Davis was born in the Washington, D.C. area in 1912 to John Abraham Davis and Gabrielle Dorothy (Beale) Davis. He and his two older siblings (anthropologist Allison Davis and sister Dorothy Davis Lucas) were raised on a farm in Virginia. They attended and graduated from Dunbar High School (Washington, D.C.), a top academic high school for black students, which their father had also attended.[2] [3]
Like his older brother Allison, Davis attended Williams College, where he graduated in 1933.[4] Upon graduation from Williams, he continued in postgraduate studies, earning a master's degree in political science from the University of Wisconsin–Madison in 1934, and a doctorate degree in political science from Columbia University in 1949.
Davis married Mavis Wormley. They had two sons together, John A. Davis Jr. and Smith W. Davis.
Davis taught at Howard University in the mid-1930s and after receiving his doctorate. He later was selected for a position as a full professor in political science at Lincoln University (Pennsylvania), a historically black college.
In 1953, Davis was named an associate professor at City College of New York. There he was promoted to professor of government in the graduate faculty, and then to chairman of the department of political science at City College.
Davis had become active in civil rights in 1933, when he formed the New Negro Alliance with Belford Lawson Jr. and M. Franklin Thorne. They challenged a white-owned business operating in African-American neighborhoods of Washington, DC that fired black workers to replace them with white, although most of their customers were black.

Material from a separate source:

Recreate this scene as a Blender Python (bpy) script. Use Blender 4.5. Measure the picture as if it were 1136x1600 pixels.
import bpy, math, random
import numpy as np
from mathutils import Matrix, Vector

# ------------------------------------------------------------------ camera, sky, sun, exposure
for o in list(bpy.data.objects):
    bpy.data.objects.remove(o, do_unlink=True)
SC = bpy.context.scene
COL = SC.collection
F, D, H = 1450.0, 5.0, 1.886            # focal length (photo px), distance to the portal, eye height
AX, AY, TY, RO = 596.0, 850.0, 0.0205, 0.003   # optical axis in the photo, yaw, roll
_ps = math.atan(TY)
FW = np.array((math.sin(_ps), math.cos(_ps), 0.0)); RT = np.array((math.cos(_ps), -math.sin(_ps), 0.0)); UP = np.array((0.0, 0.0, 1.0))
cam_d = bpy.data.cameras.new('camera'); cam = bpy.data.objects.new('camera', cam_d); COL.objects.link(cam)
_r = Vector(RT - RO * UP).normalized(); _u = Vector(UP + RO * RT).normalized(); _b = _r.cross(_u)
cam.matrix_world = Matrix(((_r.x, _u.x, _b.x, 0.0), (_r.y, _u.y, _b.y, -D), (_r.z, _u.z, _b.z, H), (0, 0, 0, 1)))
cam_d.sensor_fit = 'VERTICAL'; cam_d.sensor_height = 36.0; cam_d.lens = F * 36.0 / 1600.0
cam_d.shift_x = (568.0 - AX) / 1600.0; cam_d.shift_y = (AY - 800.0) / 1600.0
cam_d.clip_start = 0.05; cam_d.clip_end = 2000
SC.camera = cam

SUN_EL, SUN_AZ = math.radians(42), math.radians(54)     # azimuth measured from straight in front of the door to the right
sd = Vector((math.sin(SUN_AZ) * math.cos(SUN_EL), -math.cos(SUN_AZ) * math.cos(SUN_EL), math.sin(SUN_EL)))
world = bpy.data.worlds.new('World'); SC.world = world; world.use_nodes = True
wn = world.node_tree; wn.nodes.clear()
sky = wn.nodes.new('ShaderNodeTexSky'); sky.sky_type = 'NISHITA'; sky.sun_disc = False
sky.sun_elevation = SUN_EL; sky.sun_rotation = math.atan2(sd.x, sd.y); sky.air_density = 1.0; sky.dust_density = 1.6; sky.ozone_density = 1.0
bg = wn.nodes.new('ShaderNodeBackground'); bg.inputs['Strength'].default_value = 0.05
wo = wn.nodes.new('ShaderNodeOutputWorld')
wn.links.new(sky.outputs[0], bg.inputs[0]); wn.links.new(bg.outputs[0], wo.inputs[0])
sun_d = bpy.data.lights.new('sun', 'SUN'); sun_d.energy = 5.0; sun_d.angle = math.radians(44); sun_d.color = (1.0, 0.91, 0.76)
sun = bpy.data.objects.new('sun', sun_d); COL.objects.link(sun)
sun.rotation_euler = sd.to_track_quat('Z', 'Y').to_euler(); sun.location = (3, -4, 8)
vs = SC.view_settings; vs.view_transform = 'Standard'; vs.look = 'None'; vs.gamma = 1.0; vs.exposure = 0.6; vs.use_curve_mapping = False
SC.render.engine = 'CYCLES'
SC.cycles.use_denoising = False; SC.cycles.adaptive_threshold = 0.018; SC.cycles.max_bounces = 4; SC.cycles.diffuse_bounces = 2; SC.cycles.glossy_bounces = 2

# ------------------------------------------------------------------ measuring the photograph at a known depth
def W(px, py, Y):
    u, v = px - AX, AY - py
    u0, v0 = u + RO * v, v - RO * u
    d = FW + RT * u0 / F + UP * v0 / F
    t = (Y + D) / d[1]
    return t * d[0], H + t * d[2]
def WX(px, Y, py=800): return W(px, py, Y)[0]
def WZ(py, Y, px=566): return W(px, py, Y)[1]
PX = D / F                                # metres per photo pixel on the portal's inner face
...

To protest this practice, the Alliance organized the "Don't Buy Where You Can't Work" campaign in the height of the Great Depression, calling for boycotts and picketing of these businesses by neighborhood customers. Most businesses, afraid of losing revenue in a shaky economic period, caved in to the protests. Others fought back and sought an injunction against the group.
Initially, the lower courts sided with the businesses, but the case reached the Supreme Court, which in 1938 sided with The Alliance. Future Supreme Court Justice Thurgood Marshall represented The Alliance in the case, which was known as New Negro Alliance vs. Sanitary Grocery Company Inc.. In the process, he formed a close lifelong friendship with Davis.[5] [6]
In 1953, Marshall appointed Davis to head the academic research task force for the historic Brown v. Board of Education of Topeka case. Working with a team of more than 200 scholars, who included Horace Mann Bond (father of Julian Bond, a future NAACP president), historian C. Vann Woodward, William Robert Ming Jr., Alfred Kelly, and historian John Hope Franklin, Davis compiled the factual evidence that was presented in Marshall's arguments against the "separate but equal" doctrine, proving that the Fourteenth Amendment prohibited racial discrimination.[1] [6] [7]
Following this project, Davis was appointed in 1957 to the New York State Commission on Discrimination by Governor W. Averell Harriman.[6]
Davis was one of the founders of the American Society of African Culture (AMSAC), which was founded to promote of African-American culture, though was later found to be a pass-through organization for the CIA.[8] As president of AMSAC, he served as vice chair of the United States Committee for the First World Festival of Negro Art (1966).[9]
After years in Washington, DC, Davis lived in New Rochelle, New York while teaching at City University. He retired in 1980 and later moved to Scottsdale, Arizona, where he died in December of 2002.[6]